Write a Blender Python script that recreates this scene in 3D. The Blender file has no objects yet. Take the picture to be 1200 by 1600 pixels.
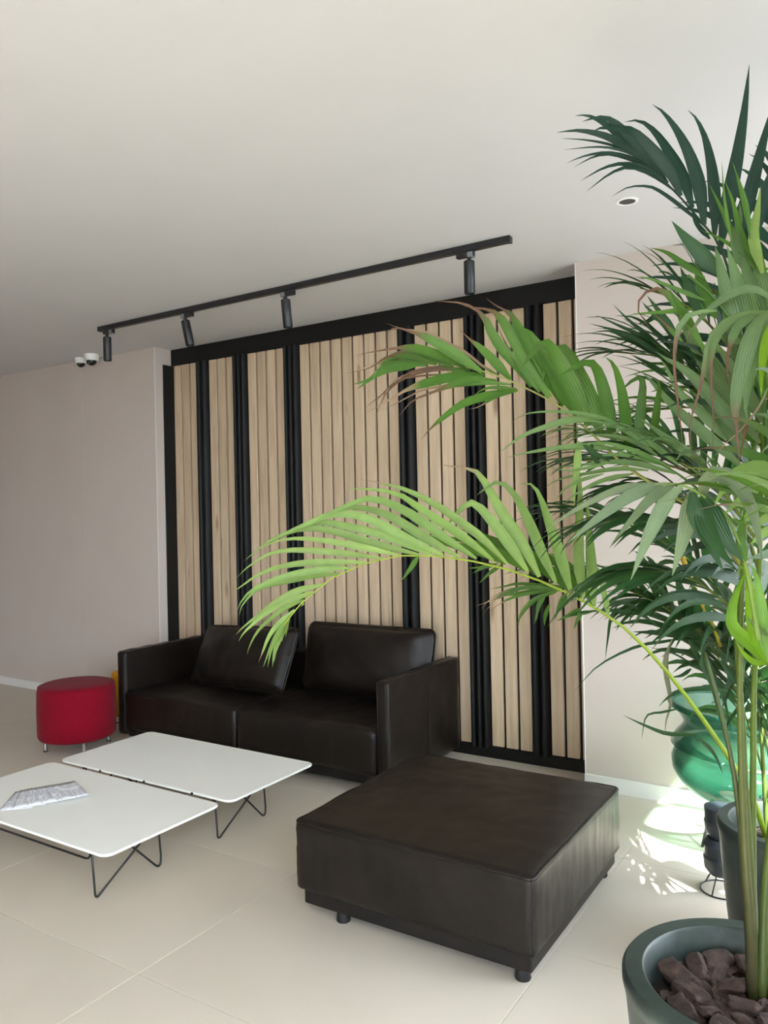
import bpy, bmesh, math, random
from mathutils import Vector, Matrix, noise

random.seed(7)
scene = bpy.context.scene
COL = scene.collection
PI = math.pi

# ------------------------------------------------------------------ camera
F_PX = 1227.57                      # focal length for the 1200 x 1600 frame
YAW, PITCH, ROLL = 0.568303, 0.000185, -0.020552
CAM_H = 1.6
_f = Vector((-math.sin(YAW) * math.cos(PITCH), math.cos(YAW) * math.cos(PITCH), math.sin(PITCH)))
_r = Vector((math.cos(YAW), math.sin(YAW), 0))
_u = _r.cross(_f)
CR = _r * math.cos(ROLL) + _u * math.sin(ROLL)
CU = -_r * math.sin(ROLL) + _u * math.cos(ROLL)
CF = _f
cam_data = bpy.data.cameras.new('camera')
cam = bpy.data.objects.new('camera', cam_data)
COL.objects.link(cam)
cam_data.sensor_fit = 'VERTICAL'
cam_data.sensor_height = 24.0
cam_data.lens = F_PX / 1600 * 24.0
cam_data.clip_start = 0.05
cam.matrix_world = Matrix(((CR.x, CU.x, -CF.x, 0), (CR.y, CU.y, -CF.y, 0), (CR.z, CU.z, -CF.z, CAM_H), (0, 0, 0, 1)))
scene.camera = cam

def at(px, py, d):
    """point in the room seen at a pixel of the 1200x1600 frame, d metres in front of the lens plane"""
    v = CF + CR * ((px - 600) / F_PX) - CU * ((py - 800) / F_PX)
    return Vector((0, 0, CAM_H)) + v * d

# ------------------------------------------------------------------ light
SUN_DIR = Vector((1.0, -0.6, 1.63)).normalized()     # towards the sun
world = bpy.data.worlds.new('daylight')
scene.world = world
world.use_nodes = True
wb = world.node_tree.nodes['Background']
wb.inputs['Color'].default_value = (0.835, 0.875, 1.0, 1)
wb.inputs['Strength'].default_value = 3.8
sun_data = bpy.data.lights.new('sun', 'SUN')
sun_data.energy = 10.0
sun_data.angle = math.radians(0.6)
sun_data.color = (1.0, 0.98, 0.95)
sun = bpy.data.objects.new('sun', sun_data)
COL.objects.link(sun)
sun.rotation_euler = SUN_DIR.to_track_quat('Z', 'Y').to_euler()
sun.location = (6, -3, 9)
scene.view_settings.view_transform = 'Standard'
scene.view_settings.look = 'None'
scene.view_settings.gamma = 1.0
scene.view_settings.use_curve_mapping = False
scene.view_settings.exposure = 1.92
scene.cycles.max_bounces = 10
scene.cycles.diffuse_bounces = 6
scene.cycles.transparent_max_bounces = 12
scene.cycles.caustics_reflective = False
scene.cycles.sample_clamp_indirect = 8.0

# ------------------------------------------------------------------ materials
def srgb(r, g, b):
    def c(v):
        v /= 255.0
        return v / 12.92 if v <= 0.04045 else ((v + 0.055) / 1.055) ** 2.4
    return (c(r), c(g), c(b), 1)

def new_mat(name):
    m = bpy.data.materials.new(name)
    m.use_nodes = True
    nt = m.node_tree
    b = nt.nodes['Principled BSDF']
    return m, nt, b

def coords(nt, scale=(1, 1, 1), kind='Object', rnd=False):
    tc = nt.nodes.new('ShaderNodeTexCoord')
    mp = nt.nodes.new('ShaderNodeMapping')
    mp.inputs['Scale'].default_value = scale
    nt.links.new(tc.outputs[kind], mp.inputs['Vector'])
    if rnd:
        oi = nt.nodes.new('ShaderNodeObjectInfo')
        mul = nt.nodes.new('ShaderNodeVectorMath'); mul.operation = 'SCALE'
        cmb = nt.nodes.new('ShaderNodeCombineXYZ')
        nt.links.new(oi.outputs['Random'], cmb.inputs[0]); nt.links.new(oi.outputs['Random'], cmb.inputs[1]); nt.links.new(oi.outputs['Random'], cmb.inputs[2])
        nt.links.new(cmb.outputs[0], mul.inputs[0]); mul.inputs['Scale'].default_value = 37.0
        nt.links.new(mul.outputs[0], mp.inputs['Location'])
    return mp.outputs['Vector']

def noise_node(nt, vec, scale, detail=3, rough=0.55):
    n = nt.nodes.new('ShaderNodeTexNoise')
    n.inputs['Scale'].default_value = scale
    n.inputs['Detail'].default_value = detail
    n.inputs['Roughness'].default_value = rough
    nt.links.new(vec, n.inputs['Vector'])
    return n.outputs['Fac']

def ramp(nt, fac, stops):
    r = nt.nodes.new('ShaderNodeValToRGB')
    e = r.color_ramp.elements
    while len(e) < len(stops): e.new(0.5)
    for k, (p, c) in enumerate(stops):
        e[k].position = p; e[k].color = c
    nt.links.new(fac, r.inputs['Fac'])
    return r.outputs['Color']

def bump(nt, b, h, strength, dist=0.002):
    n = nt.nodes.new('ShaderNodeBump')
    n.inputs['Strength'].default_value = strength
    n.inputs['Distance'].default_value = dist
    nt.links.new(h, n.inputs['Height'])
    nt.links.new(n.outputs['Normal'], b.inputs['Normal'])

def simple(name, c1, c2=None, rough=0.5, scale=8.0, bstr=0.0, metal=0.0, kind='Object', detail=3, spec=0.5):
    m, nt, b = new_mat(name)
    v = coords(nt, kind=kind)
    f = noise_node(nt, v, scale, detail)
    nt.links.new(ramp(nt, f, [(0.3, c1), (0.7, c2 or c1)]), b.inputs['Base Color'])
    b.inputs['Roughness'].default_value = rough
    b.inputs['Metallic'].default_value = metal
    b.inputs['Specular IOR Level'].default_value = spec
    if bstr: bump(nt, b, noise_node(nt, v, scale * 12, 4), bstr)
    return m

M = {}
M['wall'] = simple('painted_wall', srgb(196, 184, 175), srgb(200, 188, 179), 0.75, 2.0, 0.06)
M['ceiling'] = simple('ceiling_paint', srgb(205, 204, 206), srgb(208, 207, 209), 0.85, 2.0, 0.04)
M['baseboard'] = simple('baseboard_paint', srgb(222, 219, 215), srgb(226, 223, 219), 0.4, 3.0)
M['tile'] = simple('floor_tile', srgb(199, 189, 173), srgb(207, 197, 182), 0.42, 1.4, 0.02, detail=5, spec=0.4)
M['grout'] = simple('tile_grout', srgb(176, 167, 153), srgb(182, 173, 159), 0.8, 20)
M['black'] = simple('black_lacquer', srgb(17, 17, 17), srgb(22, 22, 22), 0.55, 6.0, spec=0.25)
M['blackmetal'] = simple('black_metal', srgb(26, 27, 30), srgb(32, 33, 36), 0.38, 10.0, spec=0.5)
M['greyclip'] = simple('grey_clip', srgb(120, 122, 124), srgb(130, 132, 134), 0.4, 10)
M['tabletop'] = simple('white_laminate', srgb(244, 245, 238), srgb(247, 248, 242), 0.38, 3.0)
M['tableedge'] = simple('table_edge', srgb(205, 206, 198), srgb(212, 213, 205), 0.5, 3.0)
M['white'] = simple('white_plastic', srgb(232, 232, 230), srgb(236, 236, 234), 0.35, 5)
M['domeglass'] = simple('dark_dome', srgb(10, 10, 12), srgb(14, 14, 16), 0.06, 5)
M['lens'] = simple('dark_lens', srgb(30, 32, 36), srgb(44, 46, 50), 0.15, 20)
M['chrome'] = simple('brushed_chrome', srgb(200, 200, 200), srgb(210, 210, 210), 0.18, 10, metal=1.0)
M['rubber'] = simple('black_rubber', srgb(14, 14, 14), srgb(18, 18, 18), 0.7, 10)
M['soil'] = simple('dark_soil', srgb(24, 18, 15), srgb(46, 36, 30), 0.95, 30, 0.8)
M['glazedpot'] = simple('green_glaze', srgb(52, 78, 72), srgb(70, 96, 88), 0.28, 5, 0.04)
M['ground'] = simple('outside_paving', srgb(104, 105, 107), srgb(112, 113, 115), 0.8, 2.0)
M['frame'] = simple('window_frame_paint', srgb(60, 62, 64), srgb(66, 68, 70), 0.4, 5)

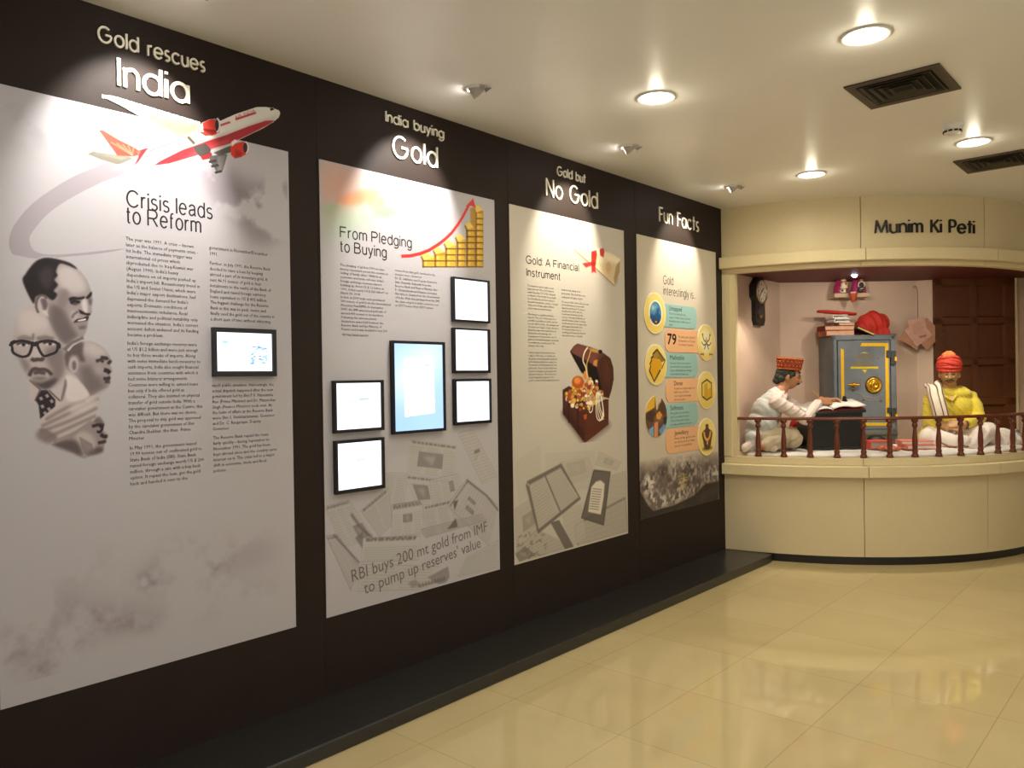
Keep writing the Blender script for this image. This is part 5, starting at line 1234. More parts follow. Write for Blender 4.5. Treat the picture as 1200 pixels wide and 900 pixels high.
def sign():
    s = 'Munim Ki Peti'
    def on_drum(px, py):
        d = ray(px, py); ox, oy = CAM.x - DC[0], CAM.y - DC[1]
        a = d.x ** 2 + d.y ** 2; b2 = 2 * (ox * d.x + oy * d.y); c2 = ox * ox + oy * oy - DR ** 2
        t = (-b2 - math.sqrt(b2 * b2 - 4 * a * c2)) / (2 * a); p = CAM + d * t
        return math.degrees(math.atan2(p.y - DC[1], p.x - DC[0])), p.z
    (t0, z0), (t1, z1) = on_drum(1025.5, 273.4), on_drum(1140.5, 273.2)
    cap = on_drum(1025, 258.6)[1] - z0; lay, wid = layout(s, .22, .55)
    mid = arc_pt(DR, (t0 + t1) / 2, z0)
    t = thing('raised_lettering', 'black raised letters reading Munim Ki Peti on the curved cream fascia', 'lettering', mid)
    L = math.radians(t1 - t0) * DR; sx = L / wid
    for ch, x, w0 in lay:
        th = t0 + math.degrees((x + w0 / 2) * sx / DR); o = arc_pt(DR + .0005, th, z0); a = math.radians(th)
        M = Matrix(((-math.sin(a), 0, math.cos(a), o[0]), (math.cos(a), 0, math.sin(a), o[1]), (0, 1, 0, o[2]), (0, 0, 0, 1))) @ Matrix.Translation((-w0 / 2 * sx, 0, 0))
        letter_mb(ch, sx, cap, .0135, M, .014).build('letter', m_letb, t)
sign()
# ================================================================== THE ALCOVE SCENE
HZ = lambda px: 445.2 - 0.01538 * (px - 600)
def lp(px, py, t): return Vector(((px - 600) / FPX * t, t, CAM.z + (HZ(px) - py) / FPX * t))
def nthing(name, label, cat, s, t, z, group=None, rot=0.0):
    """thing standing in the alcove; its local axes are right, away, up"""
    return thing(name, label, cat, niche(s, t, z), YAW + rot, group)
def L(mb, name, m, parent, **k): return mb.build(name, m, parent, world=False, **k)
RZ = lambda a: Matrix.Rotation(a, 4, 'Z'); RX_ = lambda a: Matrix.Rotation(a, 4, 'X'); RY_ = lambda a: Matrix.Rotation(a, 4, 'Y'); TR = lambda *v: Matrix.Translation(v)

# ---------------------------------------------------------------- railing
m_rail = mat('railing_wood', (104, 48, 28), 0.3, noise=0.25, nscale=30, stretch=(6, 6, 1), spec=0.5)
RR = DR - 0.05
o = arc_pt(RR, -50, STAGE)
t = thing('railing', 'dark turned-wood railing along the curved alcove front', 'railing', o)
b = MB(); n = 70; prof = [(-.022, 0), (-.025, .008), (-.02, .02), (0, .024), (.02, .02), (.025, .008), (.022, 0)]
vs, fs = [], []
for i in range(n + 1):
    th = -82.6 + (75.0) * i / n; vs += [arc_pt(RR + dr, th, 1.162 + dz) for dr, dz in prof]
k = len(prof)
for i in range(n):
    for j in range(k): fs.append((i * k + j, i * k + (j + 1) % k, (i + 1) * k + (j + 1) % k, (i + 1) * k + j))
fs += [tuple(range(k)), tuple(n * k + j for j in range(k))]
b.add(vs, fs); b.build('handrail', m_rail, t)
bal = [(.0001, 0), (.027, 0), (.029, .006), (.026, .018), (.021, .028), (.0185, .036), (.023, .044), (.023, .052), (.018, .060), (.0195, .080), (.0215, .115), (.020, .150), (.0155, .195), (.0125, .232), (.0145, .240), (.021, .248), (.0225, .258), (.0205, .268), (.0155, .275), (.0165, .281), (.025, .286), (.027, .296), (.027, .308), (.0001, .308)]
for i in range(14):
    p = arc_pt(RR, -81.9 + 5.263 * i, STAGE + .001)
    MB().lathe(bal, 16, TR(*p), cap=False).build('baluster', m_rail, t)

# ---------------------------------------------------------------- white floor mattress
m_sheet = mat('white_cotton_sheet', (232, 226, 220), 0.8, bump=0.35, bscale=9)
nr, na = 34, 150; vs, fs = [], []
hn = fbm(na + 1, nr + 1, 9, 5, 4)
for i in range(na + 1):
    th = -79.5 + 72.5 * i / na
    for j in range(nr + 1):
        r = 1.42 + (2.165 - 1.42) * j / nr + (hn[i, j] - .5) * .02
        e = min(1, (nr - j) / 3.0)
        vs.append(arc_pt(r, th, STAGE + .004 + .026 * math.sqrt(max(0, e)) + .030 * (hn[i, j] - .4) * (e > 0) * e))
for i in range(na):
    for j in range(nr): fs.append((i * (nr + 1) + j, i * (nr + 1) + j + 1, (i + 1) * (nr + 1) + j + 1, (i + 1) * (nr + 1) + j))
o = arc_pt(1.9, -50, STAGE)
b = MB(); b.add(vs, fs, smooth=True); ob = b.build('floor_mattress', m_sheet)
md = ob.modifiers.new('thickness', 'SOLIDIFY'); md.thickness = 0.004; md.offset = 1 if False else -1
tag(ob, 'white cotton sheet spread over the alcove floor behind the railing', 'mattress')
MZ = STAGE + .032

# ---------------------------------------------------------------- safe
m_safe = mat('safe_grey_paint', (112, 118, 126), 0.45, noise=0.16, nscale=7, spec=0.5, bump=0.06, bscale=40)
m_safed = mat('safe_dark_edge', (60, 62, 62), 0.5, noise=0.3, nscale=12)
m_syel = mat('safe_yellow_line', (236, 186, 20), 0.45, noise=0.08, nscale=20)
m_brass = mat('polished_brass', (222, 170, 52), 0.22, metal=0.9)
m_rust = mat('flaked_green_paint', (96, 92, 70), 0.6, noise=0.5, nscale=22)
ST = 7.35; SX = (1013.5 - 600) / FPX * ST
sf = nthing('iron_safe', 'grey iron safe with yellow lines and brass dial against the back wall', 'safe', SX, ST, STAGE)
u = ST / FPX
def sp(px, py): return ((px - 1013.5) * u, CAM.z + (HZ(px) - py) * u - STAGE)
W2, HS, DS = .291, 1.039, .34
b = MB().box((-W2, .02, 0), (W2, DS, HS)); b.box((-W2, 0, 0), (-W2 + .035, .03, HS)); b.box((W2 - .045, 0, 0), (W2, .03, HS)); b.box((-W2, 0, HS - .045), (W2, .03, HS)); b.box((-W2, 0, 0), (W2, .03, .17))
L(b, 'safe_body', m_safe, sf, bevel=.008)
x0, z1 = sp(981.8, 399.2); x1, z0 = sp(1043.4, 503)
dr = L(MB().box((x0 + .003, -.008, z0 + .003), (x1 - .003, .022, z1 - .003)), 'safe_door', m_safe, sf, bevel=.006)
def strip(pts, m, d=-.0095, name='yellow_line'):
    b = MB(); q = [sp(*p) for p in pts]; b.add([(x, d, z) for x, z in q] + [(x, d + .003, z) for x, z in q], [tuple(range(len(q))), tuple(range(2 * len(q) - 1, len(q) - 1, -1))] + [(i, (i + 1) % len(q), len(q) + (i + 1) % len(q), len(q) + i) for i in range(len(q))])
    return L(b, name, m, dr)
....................
= Required work =
Start at the top of the entries and repeat each line exactly, ending at the line that contains "PI = math.pi". Pictures are not part of the copy.

= Answer to this problem =
Write a Blender Python script that recreates this scene in 3D. The Blender file has no objects yet. Take the picture to be 1200 by 1600 pixels.
import bpy, bmesh, math, random
from mathutils import Vector, Matrix, noise

random.seed(7)
scene = bpy.context.scene
COL = scene.collection
PI = math.pi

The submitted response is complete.